# COLLECTED MATERIAL:
☆ ☆ ☆ ☆ ☆
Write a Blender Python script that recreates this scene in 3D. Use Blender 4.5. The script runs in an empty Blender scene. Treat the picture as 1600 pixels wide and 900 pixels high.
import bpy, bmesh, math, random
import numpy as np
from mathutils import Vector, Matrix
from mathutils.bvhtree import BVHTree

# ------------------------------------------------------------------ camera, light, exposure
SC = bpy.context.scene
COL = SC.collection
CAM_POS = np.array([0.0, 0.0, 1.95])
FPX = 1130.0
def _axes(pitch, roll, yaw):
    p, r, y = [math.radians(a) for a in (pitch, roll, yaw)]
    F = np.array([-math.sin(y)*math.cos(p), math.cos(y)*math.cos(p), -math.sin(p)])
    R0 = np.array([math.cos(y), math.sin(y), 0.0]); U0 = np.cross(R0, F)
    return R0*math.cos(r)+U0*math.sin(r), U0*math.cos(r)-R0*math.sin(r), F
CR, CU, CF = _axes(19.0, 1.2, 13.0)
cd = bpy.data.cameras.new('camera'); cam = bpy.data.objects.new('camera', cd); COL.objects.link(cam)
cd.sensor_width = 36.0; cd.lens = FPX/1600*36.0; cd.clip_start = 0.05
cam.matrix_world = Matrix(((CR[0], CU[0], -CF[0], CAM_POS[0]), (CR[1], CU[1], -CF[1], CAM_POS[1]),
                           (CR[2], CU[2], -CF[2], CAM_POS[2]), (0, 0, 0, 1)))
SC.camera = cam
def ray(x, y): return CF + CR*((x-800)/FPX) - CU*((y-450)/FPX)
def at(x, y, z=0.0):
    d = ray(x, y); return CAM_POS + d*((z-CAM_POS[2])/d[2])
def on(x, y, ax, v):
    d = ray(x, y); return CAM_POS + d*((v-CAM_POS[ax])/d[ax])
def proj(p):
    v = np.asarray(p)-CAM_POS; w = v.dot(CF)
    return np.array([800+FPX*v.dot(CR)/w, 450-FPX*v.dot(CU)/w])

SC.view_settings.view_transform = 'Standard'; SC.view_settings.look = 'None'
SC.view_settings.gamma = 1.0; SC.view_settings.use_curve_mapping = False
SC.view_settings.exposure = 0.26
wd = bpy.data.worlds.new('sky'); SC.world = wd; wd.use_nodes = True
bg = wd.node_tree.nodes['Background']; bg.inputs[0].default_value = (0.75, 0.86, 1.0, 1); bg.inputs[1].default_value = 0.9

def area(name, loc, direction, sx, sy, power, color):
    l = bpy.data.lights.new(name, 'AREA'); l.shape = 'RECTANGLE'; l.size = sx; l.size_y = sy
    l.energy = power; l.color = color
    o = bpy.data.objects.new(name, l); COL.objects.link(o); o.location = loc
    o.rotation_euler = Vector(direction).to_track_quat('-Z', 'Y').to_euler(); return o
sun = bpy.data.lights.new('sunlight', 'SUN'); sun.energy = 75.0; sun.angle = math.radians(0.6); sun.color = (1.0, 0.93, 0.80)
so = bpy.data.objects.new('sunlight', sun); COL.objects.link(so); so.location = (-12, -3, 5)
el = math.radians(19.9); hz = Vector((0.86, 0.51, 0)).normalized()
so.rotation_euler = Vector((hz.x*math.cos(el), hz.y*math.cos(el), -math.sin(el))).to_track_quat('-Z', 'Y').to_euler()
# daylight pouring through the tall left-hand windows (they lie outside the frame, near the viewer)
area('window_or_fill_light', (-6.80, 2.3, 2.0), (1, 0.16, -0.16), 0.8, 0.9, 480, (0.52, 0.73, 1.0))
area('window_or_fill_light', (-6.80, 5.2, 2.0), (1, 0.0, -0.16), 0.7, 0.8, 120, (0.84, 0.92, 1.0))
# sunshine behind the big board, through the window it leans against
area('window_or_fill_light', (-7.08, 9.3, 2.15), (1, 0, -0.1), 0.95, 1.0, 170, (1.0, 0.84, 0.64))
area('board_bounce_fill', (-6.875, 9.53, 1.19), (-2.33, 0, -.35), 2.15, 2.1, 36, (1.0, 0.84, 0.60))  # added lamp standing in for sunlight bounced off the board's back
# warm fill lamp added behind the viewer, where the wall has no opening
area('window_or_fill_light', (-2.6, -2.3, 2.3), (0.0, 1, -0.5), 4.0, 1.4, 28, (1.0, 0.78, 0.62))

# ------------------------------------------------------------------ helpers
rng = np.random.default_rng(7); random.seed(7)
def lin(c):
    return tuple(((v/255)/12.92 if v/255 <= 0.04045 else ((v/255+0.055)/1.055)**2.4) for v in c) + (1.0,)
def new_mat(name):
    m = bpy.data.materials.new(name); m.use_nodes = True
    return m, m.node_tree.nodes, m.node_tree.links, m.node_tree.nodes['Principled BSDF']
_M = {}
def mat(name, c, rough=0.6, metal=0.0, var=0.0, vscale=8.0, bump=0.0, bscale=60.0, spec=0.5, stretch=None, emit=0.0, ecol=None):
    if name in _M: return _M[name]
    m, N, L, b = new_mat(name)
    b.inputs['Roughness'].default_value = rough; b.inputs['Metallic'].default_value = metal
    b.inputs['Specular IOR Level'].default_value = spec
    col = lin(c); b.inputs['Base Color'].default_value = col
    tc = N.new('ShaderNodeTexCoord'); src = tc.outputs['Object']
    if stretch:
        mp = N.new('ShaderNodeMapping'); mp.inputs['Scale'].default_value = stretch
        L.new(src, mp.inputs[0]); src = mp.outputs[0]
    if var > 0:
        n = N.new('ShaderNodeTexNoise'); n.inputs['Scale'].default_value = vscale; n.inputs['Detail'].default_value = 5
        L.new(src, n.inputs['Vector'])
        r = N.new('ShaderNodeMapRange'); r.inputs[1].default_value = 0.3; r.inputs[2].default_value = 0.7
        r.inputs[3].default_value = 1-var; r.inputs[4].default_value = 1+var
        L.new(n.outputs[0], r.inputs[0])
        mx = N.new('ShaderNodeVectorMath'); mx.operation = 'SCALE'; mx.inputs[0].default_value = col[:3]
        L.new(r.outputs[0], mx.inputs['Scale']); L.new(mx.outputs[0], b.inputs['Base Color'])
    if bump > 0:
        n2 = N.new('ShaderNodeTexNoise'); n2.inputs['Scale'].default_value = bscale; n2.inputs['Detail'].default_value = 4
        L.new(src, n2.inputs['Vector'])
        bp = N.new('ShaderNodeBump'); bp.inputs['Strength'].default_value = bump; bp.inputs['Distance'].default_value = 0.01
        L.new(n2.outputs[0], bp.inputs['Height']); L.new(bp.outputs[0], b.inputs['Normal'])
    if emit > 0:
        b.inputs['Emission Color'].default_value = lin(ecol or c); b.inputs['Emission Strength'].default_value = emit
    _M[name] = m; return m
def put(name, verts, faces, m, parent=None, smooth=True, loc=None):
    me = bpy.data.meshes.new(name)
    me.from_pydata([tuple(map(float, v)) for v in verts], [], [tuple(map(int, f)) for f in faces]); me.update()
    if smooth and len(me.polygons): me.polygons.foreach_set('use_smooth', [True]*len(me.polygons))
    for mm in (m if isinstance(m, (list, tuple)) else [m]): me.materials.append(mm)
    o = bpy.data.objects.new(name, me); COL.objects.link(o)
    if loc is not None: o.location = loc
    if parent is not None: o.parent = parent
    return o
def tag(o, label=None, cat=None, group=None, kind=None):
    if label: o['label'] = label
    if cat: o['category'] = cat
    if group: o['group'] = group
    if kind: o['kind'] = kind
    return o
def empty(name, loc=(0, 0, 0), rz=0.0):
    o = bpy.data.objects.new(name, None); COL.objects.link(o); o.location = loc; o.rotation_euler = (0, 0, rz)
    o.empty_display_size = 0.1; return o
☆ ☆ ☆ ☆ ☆
# PROBLEM:
Only the lines from the start of the data to the line holding "from mathutils.bvhtree import BVHTree" are wanted; return them exactly, both ends included.

# COMPLETE RESPONSE:
Write a Blender Python script that recreates this scene in 3D. Use Blender 4.5. The script runs in an empty Blender scene. Treat the picture as 1600 pixels wide and 900 pixels high.
import bpy, bmesh, math, random
import numpy as np
from mathutils import Vector, Matrix
from mathutils.bvhtree import BVHTree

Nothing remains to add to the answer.